> **Work instructions**
Repeat every line, exactly, from the very first through the one where "wood framed black" appears. Add nothing else.

> **Dataset content**
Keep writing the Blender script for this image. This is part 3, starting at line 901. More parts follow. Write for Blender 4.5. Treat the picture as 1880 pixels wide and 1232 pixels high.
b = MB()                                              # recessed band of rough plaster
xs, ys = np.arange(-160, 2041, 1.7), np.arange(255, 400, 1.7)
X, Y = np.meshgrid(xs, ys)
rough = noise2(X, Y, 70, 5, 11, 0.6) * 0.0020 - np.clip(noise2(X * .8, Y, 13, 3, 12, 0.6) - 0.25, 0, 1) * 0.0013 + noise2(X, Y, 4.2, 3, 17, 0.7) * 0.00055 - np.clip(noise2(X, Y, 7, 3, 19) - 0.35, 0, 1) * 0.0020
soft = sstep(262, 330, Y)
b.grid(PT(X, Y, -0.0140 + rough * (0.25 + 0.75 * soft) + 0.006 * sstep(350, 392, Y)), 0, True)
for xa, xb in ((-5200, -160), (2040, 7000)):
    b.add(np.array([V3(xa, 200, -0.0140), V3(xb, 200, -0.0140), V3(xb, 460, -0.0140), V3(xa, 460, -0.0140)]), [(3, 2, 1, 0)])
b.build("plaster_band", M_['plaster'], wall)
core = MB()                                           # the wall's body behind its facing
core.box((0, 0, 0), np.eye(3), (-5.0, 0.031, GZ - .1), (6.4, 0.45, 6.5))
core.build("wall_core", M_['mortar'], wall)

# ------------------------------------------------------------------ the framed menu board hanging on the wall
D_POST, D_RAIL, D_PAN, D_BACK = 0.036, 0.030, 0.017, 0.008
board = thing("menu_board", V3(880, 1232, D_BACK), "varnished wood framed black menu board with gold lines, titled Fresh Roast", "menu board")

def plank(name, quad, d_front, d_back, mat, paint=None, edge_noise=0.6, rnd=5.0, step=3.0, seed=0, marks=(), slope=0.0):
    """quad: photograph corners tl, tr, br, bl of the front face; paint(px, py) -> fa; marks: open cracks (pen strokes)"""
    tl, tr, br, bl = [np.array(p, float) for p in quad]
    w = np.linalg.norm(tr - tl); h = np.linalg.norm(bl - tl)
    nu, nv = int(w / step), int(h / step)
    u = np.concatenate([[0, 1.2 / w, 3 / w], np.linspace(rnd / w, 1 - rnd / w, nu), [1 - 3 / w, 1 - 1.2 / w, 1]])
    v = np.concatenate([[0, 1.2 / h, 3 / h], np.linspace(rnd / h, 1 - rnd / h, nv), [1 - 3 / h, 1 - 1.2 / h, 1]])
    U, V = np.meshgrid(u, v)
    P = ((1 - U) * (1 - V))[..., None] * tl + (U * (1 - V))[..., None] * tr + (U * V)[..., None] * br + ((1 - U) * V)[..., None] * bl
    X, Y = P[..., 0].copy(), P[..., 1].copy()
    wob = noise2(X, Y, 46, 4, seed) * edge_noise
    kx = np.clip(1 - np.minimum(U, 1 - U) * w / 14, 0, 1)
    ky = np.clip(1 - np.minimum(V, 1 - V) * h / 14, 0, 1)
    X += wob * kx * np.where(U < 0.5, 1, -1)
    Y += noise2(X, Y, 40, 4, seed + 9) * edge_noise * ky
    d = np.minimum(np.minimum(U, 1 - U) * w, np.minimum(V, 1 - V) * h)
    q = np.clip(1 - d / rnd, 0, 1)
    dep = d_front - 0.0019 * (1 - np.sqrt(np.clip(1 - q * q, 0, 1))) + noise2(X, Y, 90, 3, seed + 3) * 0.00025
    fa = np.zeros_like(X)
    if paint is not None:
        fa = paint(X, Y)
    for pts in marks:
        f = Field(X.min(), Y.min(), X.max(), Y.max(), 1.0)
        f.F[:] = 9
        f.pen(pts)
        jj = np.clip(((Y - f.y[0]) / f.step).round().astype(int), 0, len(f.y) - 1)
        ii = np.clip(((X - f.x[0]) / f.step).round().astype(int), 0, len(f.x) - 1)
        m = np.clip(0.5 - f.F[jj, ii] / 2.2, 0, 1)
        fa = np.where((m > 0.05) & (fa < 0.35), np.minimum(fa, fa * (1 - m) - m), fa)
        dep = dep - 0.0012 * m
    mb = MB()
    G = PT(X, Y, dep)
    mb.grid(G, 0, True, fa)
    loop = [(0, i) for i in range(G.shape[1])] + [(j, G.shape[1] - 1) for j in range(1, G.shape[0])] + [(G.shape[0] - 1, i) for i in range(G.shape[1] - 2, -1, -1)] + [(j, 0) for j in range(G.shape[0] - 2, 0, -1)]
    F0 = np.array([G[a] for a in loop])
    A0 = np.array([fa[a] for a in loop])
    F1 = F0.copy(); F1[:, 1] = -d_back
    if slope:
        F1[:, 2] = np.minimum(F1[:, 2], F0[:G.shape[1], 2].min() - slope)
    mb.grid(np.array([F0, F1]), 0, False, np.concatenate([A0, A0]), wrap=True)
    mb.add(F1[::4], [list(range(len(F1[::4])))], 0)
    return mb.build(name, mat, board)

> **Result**
Keep writing the Blender script for this image. This is part 3, starting at line 901. More parts follow. Write for Blender 4.5. Treat the picture as 1880 pixels wide and 1232 pixels high.
b = MB()                                              # recessed band of rough plaster
xs, ys = np.arange(-160, 2041, 1.7), np.arange(255, 400, 1.7)
X, Y = np.meshgrid(xs, ys)
rough = noise2(X, Y, 70, 5, 11, 0.6) * 0.0020 - np.clip(noise2(X * .8, Y, 13, 3, 12, 0.6) - 0.25, 0, 1) * 0.0013 + noise2(X, Y, 4.2, 3, 17, 0.7) * 0.00055 - np.clip(noise2(X, Y, 7, 3, 19) - 0.35, 0, 1) * 0.0020
soft = sstep(262, 330, Y)
b.grid(PT(X, Y, -0.0140 + rough * (0.25 + 0.75 * soft) + 0.006 * sstep(350, 392, Y)), 0, True)
for xa, xb in ((-5200, -160), (2040, 7000)):
    b.add(np.array([V3(xa, 200, -0.0140), V3(xb, 200, -0.0140), V3(xb, 460, -0.0140), V3(xa, 460, -0.0140)]), [(3, 2, 1, 0)])
b.build("plaster_band", M_['plaster'], wall)
core = MB()                                           # the wall's body behind its facing
core.box((0, 0, 0), np.eye(3), (-5.0, 0.031, GZ - .1), (6.4, 0.45, 6.5))
core.build("wall_core", M_['mortar'], wall)

# ------------------------------------------------------------------ the framed menu board hanging on the wall
D_POST, D_RAIL, D_PAN, D_BACK = 0.036, 0.030, 0.017, 0.008
board = thing("menu_board", V3(880, 1232, D_BACK), "varnished wood framed black menu board with gold lines, titled Fresh Roast", "menu board")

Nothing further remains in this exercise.